Warm & Cozy Banana Bread

August's warm days and cool nights are a welcome harbinger of the lovely fall season that's just around the corner. As you anticipate those crisp autumn days, why not whip up some banana bread? It's a family favorite at my house and it's a great way to use up those ripe bananas on the counter.


Ingredients


2 cups all-purpose flour


1 1/2 teaspoons baking soda


1/2 teaspoon salt


4 overripe bananas


1 cup sugar


3/4 cup (1 1/2 sticks) unsalted butter, melted and cooled


2 large eggs


1 teaspoon pure vanilla extract


1/2 cup pecans, finely chopped


Confectioners' sugar, for dusting


Directions


Preheat oven to 350 degrees F and lightly grease a 9 by 5-inch loaf pan.


In a large bowl, combine the flour, baking soda, and salt; set aside.
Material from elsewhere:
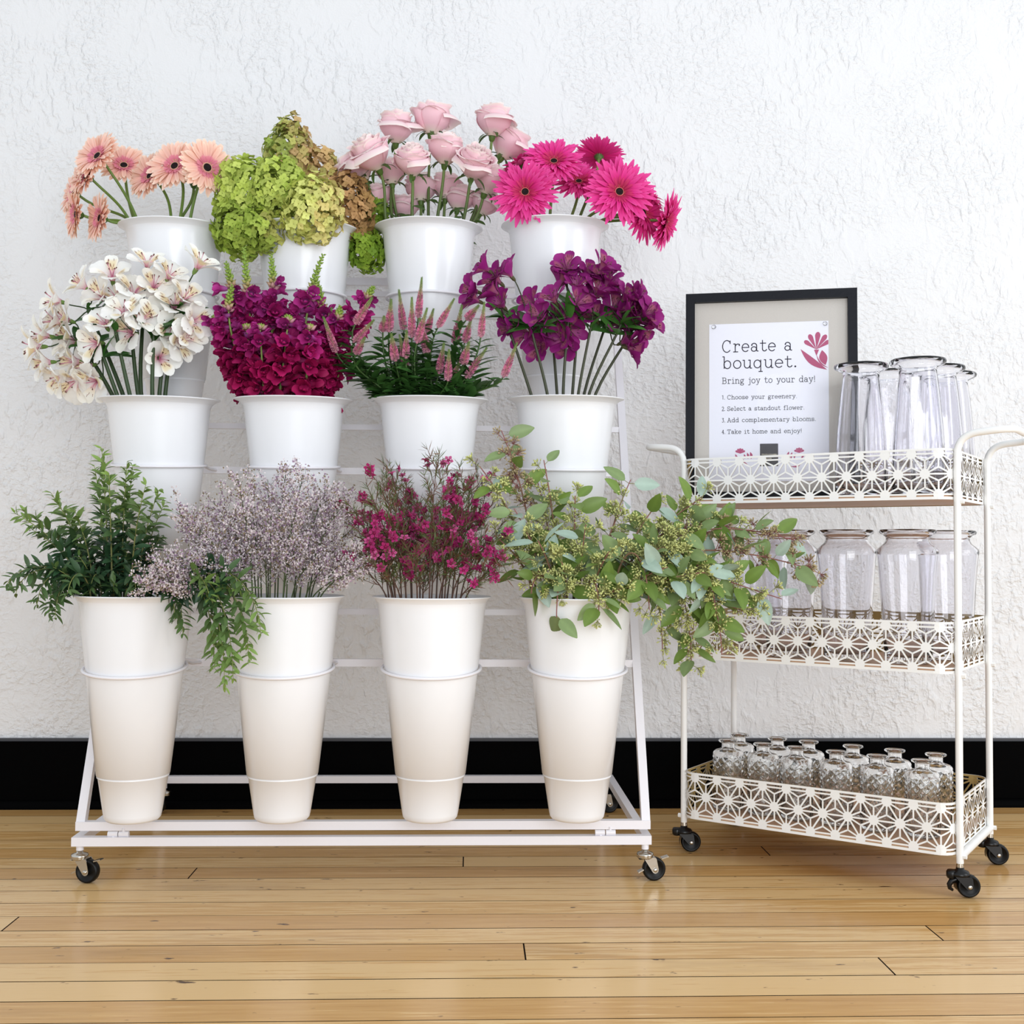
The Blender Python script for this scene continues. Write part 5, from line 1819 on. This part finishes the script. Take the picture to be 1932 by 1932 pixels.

Mash 2 of the bananas with a fork in a small bowl so they still have a bit of texture. With an electric mixer fitted with a wire whisk, whip the remaining bananas and sugar together for a good 3 minutes; you want a light and fluffy banana cream. Add the melted butter, eggs, and vanilla; beat well and scrape down the sides of the bowl. Mix in the dry ingredients just until incorporated; no need to overly blend. Fold in the nuts and the mashed bananas with a rubber spatula. Pour the batter into the prepared loaf pan. Give the pan a good rap on the counter to get any air bubbles out.


Bake for about 1 hour and 15 minutes, until golden brown and a toothpick inserted into the center of the loaf comes out clean. Don't get nervous if the banana bread develops a crack down the center of the loaf; that's no mistake, it's typical. Rotate the pan periodically to ensure even browning.


Cool the bread in the pan for 10 minutes or so, and then turn out onto a wire rack to cool completely before slicing. Toast the slices of banana bread, dust with confectioners' sugar, and serve.


MAKE IT LIKE MY FAMILY DOES: I modify this basic recipe by decreasing the sugar to ¾ cup and adding 2T of Saigon cinnamon and a hint of nutmeg to give it a nice spicy flavor. I also alternate pecans for walnuts, crushing the walnuts and sprinkling them on top the loaf as garnish before baking. The crushed walnuts take the place of the confectioner’s sugar.